(Afriscoop 24/03/2011)
Analyse. (AfriSCOOP Analyse) — Le 19 mars dernier, le ministre de la Justice Cheikh Tidiane Sy a interrompu les programmes de la télévision nationale sénégalaise pour annoncer un coup d’État en préparation, pour renverser le régime de Abdoulaye Wade. L’argumentation était très à la fois laborieuse, mal pensée et peu convaincante. Tout simplement parce qu’il mentait sciemment. Il accusait des jeunes d’essayer de fabriquer des armes et s’en servir pour commettre un putsch. En vraie démocratie, le coup d’État est toujours horrible, quelque soit la motivation de ses auteurs.
C’est connu depuis des siècles. Le recours au mensonge est une vieille arme qui a pendant longtemps servi à des régimes de se maintenir ou même d’être un alibi pour commettre des crimes horribles. Mentir pour se maintenir ou pour obtenir quoique ce soit est un énorme manquement moral que tout dépositaire d’un quelconque pouvoir doit pouvoir jurer d’éviter. Surtout quand on a juré, devant le Président de la république d’arrêter de mentir ; ce qui n’est d’ailleurs pas une obligation constitutionnelle.
Le mensonge peut être une tentation, mais jamais un choix.
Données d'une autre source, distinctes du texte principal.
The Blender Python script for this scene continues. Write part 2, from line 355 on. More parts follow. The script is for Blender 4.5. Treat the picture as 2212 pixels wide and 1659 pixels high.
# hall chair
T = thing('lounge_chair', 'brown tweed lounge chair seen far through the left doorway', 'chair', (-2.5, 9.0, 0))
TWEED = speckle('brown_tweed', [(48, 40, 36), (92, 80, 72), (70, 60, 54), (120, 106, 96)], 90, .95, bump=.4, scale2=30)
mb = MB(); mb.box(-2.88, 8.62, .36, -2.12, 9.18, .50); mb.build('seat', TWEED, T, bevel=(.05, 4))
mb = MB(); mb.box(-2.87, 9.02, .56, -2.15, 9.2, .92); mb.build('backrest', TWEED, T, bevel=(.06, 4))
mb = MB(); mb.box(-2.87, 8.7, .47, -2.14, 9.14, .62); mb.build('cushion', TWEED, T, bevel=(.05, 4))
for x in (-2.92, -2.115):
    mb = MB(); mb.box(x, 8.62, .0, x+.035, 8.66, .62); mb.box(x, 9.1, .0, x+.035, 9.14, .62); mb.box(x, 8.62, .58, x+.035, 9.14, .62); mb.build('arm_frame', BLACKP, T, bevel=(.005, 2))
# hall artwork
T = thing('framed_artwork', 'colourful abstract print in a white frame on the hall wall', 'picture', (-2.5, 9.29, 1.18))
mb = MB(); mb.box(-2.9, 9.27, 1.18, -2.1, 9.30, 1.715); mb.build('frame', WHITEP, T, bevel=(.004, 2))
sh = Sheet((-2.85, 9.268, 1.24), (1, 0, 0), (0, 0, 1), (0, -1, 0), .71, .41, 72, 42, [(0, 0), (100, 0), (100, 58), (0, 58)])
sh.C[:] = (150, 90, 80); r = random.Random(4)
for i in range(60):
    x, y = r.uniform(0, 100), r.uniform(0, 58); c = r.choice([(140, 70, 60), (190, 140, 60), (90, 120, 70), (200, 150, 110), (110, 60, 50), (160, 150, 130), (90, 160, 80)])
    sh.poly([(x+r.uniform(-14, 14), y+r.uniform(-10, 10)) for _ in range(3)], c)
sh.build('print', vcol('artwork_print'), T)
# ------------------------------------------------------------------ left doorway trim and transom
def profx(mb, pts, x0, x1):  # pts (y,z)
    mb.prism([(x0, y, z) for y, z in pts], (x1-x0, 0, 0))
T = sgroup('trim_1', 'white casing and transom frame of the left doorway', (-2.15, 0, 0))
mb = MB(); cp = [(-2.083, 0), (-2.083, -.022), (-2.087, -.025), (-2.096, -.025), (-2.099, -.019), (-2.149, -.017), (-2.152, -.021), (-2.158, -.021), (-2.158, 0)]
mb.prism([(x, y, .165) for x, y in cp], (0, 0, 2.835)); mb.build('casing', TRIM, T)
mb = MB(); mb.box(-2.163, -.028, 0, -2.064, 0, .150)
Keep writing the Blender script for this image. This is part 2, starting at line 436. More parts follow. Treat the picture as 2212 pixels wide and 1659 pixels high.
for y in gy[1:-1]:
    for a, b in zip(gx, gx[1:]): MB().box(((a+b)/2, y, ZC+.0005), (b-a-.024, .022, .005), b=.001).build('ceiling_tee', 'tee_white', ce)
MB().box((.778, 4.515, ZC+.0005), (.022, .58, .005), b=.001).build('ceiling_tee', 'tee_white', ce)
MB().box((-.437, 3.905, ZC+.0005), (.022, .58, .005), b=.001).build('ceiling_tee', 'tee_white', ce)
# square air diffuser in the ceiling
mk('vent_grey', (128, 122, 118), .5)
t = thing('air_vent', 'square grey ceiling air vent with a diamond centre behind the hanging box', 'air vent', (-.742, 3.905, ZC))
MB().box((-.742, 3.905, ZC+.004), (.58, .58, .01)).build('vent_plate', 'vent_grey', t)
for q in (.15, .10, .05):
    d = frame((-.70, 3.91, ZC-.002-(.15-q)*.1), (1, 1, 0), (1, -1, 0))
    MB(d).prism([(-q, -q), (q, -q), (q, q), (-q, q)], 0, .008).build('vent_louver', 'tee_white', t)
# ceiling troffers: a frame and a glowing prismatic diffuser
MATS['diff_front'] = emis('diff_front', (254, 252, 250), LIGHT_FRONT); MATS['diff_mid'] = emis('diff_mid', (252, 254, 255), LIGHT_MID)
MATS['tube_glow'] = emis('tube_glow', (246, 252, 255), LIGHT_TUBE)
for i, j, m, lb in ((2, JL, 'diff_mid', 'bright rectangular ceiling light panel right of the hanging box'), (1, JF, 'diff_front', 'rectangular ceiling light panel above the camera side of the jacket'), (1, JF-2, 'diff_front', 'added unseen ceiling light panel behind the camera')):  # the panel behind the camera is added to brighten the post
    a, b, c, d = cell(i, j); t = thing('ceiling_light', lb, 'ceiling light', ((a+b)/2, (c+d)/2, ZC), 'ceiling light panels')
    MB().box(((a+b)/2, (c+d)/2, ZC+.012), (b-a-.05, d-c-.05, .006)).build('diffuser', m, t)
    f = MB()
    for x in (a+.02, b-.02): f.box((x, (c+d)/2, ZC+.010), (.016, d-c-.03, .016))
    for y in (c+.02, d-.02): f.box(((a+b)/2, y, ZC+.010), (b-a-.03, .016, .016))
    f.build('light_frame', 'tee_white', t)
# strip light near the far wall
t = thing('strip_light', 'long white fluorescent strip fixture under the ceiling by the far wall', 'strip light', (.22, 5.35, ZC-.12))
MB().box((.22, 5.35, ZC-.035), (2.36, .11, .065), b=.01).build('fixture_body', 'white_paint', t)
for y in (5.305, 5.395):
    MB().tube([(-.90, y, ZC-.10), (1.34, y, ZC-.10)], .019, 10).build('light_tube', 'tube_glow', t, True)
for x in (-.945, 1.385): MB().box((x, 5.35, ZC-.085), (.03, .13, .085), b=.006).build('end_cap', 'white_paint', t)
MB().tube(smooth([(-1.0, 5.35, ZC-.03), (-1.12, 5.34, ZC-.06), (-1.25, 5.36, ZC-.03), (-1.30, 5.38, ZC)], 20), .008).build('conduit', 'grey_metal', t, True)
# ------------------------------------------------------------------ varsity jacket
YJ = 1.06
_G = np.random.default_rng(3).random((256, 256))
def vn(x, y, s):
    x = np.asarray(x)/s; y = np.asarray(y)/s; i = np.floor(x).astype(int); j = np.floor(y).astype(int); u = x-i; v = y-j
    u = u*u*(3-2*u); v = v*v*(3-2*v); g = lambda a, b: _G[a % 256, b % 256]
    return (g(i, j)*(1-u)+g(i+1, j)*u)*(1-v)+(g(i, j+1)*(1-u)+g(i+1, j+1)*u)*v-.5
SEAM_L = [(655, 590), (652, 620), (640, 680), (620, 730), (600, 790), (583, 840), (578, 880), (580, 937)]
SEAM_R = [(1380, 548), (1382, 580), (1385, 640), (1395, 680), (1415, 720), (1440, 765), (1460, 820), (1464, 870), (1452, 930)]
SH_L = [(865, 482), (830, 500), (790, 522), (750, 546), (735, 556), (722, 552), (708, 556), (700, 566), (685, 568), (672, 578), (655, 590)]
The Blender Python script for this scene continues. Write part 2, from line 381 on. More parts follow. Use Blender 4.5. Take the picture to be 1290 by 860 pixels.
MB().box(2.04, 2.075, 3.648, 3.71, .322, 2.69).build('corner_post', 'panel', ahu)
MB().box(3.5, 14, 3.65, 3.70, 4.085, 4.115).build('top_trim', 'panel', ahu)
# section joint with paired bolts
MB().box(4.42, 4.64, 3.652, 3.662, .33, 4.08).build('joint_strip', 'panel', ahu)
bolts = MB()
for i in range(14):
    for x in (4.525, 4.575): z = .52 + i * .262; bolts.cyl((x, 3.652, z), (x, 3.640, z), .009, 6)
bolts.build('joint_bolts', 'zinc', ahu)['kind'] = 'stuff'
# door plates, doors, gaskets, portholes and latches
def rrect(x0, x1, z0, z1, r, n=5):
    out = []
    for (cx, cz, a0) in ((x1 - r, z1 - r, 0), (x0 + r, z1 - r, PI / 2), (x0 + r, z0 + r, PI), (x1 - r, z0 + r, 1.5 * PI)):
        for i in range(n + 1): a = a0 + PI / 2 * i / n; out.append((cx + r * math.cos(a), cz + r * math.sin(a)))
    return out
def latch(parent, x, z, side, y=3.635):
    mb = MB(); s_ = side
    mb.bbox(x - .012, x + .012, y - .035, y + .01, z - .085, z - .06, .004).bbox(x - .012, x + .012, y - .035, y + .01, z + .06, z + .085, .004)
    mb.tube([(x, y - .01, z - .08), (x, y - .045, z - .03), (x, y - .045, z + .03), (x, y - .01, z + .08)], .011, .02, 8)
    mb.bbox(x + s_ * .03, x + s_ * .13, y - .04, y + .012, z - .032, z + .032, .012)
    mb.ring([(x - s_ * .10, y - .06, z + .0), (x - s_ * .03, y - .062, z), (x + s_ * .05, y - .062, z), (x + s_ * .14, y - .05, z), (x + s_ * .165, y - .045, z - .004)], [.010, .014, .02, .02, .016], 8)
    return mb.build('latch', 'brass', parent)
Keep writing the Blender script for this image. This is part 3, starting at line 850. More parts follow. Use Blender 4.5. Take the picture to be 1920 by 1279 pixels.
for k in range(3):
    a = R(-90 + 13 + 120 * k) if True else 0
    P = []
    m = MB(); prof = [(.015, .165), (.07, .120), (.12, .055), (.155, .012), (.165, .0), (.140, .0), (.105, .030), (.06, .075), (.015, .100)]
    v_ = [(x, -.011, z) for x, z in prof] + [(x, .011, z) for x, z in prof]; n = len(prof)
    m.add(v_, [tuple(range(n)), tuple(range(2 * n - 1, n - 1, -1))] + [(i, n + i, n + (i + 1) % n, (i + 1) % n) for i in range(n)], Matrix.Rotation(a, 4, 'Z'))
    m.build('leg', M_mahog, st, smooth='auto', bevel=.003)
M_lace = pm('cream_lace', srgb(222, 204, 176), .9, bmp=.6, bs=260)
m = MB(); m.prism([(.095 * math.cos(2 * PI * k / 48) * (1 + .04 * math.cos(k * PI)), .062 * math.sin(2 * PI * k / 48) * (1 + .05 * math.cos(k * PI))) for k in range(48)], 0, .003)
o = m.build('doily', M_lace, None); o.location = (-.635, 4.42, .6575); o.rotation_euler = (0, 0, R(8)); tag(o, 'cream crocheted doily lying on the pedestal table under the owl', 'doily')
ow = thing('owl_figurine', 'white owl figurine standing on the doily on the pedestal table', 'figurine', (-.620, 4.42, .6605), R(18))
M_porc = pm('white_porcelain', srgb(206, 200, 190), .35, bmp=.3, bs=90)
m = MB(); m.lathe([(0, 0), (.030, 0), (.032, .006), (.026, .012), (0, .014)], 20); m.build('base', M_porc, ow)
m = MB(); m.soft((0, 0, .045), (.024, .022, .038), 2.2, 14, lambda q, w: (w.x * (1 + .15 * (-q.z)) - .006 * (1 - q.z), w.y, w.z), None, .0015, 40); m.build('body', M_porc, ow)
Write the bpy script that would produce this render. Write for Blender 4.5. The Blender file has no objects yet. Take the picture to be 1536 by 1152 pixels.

Depuis le début de cette affaire, les maladresses, les gaffes et les gaucheries se sont poursuivies. Quand un ministre, noble serviteur de la cause publique ment et se fait découvrir, il doit démissionner ou être démis. En plus de trainer une réputation d’un homme de main fourbe, sournois, bas et retors, Cheikh Tidiane Sy vient de démontrer qu’il est un fieffé menteur. Qui n’a ni principes ni scrupules ni valeurs. Ceux qui ont la charge de conduire des charges publiques aussi importantes que la Justice doivent mettre en avant les principes moraux et éthiques qui encadrent leur fonction.
Pour un pays qui s’enorgueillit d’un long passé démocratique, qui n’a jamais connu de renversement, surtout en Afrique, l’annonce d’un coup d’État n’est pas une farce. Le régime de l’alternance nous a souvent fait part de coup d’État avec divers qualificatifs ; « couché », « rampant » et « debout », sans jamais nous énumérer des faits solides pour étayer leurs thèses. Mentir par omission est une chose, mentir sciemment en est une autre que personne ne doit pardonner à un ministre.
Et maintenant, ces jeunes qui étaient déférés sous prétexte qu’ils tentaient de défaire ce que le suffrage universel a noué, comment pourront ils se remettre d’une aussi ignoble accusation ? Et pourtant, ils se réunissaient pour exercer un droit fondamental reconnu par notre Constitution : le droit à l’expression. S’en prendre à un citoyen tout en sachant qu’il n’a commis ni tenté de commettre un délit ou un crime est illégal et immoral. Si tant est qu’on se préoccupe de respecter les lois qu’un ministre de la Justice est censé faire respecter. Il ne suffit pas que le gouvernement recule pour que cela finisse en eau de boudin. Personne pas plus que lui-même ne croyait que des jeunes sénégalais peuvent en deux jours fabriquer des armes qui vont servir à renverser le régime.
Avec un pareil ministre de Justice sommes-nous sûrs que nos droits inaliénables seront respectés ? Comment en aurait-on la preuve si celui qui incarne l’étalon le plus élevé de notre système judiciaire veut nous faire prendre des vessies pour des lanternes, ou des innocents pour des coupables ? Le ministre de la Justice est là pour doit être plus soucieux de défendre la vérité qu’un régime qui serait menacé par autre chose-son incurie et son incapacité à régler les préoccupations des sénégalais- qu’un coup d’État. Comment peut on continuer d’être le ministre de la Justice si on symbolise soit même le mensonge ?
Quelqu’un qui est prêt à s’appuyer sur le mensonge pour faire arrêter des innocents dans le but de défendre un gouvernement pourra t il dire la vérité si ce même gouvernement perdait son mandat par la sanction du suffrage universel ? Il s’agit d’un précédent dangereux qui ne peut trouver aucune excuse. La désignation de bouc émissaire et l’externalisation du mal sont toujours dangereuses.